To export an environment, use the fzirob scrape_environment command. It scrapes an environment configuration into a config file, facilitating sharing with others. You’ll have to provide the environment name and the target file as arguments e.g.

fzirob scrape_environment env_name /tmp/env_name.yaml

In case you’ve got multiple remotes configured for repos inside your environments, you will be queried which remote should be used for each repository.

When providing --use_commit_id true, the exact commit IDs get scraped instead of branch names. which is rather useful if you want to save a “working state” of your whole environment.

If you’ve got provided an environment configuration from somebody you can create a new environment with that using

fzirob add_environment --config-file /tmp/env_name.yaml other_env

which will create an environment called other_env with the configuration from the previously exported env_name environment.

If you already have an environment but you want to update it to match a config file e.g. because some repositories have been added to the environment or some branch names have been changed you can do this using the fzirob adapt_environment command.
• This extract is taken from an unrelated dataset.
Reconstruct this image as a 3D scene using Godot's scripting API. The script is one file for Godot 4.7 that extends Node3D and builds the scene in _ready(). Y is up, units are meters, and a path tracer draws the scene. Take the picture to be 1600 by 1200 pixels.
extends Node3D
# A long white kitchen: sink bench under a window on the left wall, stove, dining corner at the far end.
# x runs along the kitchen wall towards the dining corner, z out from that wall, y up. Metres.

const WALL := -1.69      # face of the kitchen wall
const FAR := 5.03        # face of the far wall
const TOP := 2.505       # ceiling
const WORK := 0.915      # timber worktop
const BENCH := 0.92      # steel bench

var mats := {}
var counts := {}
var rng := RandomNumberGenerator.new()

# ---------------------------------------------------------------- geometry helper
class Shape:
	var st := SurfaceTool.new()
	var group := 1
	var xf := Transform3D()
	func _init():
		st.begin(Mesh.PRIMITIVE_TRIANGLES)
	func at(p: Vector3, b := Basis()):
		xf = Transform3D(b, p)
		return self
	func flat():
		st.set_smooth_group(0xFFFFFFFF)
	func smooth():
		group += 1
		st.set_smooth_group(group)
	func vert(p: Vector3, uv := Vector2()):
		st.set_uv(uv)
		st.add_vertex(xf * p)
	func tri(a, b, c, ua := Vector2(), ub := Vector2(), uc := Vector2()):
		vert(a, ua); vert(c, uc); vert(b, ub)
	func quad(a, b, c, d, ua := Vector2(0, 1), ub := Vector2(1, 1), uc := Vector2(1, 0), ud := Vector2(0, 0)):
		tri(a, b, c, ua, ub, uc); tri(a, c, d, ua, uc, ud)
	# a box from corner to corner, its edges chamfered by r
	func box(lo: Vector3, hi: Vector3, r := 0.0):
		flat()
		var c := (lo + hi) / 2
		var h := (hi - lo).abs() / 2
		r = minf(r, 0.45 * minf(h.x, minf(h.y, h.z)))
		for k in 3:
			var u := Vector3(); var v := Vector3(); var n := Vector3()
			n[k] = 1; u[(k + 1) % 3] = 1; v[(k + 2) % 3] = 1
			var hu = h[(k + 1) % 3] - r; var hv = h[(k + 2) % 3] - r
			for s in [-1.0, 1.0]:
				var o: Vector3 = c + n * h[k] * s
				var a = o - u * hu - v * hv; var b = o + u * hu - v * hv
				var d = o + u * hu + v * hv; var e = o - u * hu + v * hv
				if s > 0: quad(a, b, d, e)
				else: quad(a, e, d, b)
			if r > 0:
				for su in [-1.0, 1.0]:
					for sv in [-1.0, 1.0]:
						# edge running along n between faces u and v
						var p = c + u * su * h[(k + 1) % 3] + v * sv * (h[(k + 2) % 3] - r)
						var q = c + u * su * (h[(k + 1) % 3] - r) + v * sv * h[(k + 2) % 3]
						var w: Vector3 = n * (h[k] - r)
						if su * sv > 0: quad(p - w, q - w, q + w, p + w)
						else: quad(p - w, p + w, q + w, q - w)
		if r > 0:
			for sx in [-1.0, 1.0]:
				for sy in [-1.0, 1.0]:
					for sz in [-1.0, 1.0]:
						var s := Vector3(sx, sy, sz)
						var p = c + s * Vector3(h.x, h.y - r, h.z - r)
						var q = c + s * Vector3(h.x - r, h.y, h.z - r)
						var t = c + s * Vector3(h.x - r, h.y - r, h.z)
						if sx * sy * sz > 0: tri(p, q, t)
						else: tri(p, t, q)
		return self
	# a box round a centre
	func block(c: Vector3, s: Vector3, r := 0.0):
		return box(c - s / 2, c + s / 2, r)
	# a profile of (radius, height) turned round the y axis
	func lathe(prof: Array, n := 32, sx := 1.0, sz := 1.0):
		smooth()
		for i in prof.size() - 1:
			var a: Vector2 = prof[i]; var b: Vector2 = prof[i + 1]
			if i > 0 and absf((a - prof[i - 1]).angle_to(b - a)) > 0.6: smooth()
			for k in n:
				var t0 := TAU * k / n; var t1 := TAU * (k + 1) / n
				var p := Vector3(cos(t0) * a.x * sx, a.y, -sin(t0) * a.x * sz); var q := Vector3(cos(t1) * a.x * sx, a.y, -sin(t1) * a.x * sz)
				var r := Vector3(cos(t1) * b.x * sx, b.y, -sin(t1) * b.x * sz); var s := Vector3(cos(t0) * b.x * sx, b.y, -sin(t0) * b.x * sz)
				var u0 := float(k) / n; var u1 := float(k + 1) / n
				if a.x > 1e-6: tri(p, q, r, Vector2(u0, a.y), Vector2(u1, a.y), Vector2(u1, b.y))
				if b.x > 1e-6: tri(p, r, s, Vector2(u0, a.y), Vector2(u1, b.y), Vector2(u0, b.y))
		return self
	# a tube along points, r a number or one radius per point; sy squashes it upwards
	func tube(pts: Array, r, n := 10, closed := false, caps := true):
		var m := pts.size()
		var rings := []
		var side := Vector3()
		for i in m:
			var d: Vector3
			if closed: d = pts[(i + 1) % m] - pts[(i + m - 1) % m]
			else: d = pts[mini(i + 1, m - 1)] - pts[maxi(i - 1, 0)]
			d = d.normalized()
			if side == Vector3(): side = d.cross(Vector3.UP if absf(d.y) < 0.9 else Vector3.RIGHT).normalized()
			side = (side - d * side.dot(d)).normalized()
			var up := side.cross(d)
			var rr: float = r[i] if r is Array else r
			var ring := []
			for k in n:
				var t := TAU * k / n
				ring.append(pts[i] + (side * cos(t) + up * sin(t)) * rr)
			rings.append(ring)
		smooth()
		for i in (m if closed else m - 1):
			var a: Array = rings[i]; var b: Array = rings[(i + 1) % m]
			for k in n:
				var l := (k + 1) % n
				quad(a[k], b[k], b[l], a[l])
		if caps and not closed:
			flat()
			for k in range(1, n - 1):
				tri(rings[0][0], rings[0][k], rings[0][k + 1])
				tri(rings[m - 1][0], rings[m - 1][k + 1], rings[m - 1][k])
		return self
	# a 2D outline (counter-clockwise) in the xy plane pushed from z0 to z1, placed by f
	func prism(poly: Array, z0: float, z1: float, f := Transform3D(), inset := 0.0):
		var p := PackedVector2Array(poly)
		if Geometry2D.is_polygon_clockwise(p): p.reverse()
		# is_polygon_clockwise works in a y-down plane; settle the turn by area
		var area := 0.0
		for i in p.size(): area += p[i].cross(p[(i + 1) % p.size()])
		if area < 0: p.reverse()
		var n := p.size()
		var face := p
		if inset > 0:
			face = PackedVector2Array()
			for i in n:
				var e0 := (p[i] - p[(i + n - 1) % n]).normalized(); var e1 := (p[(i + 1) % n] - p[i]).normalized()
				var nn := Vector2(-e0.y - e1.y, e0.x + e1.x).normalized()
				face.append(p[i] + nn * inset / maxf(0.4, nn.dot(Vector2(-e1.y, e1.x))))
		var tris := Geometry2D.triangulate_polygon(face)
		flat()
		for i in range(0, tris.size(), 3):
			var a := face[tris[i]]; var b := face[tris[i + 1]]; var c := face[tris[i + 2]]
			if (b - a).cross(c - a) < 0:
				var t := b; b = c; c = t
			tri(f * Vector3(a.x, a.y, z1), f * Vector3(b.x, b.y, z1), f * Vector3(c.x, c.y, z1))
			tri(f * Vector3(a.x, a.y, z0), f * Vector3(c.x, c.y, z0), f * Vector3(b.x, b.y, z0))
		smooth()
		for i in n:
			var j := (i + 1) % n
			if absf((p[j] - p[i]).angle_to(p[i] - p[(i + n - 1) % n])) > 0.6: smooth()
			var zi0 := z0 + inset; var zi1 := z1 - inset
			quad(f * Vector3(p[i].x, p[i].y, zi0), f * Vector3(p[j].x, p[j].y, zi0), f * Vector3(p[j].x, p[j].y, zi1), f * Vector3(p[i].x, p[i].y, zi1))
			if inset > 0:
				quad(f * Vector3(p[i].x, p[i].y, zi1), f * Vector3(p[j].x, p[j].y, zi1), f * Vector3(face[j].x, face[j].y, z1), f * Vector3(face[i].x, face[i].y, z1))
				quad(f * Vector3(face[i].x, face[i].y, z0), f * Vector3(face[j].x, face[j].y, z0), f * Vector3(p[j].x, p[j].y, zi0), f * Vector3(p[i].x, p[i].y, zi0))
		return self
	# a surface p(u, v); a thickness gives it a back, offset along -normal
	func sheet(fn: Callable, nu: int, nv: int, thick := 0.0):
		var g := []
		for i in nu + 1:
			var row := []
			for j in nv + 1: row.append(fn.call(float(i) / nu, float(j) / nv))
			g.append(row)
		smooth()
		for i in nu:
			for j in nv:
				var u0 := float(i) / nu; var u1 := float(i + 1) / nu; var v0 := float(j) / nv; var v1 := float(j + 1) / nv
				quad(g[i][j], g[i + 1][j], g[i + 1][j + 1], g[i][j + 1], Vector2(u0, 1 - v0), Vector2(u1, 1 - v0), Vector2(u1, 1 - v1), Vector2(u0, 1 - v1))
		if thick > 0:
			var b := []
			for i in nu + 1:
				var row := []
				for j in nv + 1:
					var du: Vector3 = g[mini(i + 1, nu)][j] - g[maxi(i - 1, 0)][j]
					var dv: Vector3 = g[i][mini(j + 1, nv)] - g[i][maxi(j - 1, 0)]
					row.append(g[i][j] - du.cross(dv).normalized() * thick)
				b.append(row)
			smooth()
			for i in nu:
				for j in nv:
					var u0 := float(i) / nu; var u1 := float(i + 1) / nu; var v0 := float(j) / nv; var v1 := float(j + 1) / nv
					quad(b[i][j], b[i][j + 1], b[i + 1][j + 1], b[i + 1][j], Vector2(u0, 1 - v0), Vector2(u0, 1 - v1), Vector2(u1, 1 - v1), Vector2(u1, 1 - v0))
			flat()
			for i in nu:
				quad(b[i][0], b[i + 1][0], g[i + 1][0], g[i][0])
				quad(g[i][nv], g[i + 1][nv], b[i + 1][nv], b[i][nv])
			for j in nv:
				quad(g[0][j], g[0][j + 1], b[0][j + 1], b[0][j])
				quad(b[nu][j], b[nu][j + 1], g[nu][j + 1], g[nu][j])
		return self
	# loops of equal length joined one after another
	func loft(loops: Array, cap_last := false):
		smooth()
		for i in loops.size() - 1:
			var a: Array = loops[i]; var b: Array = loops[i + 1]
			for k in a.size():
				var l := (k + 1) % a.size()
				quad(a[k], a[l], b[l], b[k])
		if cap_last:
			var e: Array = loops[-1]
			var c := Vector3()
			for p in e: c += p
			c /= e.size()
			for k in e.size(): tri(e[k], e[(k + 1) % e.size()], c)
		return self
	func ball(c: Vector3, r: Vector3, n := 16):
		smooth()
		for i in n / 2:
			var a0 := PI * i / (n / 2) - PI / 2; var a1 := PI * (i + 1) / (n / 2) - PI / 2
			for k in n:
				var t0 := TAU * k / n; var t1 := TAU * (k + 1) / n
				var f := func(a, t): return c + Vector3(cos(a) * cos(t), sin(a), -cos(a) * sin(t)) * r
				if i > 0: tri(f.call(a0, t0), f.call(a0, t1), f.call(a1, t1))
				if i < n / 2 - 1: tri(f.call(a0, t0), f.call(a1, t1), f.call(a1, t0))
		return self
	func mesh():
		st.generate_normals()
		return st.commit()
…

If there are repositories in your local environment that are not in the config file you will be prompted whether you want to keep those repositories. If branches or remotes in the config file differ from those present locally, you will also be asked. You can override that to a default behavior using the --local_delete_policy and --local_override_policy options.

Deleting an environment

If you want to delete an environment alltogether, you can use fzirob delete_environment <env_name. This will delete the conmplete environment folder from your checkout directory.